At the same time, according to The Rivers Trust, “Since 1991 water companies have failed to treat sewage ‘effectually’ as required by the Water Industry Act 1991 and the [financial] regulator OFWAT has singularly failed to use the powers granted to them to enforce that duty over the last 30 years. The Environment Agency has also been systematically defunded and disempowered to act.”

Since the UK left the European Union the government has attempted to scrap hundreds of environment laws. It introduced an amendment to the 2021 Environment Bill in opposition to a clause that sought progressive reductions in the harm caused by discharges of untreated sewage.

Screenshot of report of a paper on water quality in rivers by Parliament's Environmental Audit Committee [Photo: UK Parliament]

After decades of services run by private water companies, England and Wales have some of the worst water quality in Europe, with only 14 percent of rivers rated in good ecological health. A major part of the responsibility lies with the Labour Party and the trade unions.

The Labour government of Tony Blair (1997-2007) denounced opposition to Tory privatisation as “rigid dogma” and hailed “global finance, communication and the media” as “liberating” and “modernising” forces. “After a century of antagonism, economic efficiency and social justice are finally working in partnership together,” Blair told the 1999 Labour Party conference.

Last year, current Labour leader Sir Keir Starmer ditched plans to nationalise the water sector.

Since privatisation, the unions have pursued a “partnership” agreement with the employers, claiming it was the best way to achieve job security, better wages and conditions.
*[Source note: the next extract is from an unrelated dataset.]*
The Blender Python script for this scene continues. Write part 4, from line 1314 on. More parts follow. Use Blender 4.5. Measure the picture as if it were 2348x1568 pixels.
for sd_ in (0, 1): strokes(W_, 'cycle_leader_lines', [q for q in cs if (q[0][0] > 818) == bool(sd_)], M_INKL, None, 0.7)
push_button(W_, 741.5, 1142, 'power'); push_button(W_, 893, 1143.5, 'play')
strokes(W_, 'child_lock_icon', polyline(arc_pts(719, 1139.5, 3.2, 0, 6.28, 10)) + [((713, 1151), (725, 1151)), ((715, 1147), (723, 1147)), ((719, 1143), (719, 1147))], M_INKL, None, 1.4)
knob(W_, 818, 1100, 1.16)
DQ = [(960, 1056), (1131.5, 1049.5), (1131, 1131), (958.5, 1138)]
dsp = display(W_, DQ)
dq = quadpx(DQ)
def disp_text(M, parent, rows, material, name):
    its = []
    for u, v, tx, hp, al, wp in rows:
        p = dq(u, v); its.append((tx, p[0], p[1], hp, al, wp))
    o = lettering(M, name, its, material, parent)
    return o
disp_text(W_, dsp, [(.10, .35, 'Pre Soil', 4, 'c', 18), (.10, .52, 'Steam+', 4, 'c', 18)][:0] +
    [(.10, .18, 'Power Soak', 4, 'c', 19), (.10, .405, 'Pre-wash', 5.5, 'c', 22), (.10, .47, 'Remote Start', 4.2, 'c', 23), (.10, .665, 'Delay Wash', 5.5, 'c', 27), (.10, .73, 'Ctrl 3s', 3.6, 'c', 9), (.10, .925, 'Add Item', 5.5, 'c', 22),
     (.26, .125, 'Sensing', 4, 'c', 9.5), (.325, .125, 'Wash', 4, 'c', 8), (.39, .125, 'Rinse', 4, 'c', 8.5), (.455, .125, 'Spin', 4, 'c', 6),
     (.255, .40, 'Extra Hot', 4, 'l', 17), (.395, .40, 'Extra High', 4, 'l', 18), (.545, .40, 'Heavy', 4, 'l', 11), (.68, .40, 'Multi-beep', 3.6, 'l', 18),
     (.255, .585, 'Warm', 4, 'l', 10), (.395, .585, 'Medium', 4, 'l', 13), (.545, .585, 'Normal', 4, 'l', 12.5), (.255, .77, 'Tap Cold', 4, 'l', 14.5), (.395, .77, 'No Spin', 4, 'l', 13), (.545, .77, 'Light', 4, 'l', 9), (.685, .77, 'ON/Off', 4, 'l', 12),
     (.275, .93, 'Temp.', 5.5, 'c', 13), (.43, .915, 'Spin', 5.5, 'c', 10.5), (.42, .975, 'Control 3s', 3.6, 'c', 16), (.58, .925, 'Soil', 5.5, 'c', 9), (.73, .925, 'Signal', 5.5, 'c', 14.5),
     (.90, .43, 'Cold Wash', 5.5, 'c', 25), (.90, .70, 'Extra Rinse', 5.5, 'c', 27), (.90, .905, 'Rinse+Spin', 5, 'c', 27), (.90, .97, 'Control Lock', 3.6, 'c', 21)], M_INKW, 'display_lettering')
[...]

Instead workers have faced constant reorganisations, job cuts, declining wages, outsourcing and downgrading.

The Socialist Equality Party advocates a fundamental restructuring of the economy to place the needs of working people and society before corporate profit and the accumulation of private wealth. A socialist policy for water supply and sanitation would involve reorganising the water companies based on rational international planning and cooperation, so that all the world’s inhabitants would receive the most basic necessity of life and health.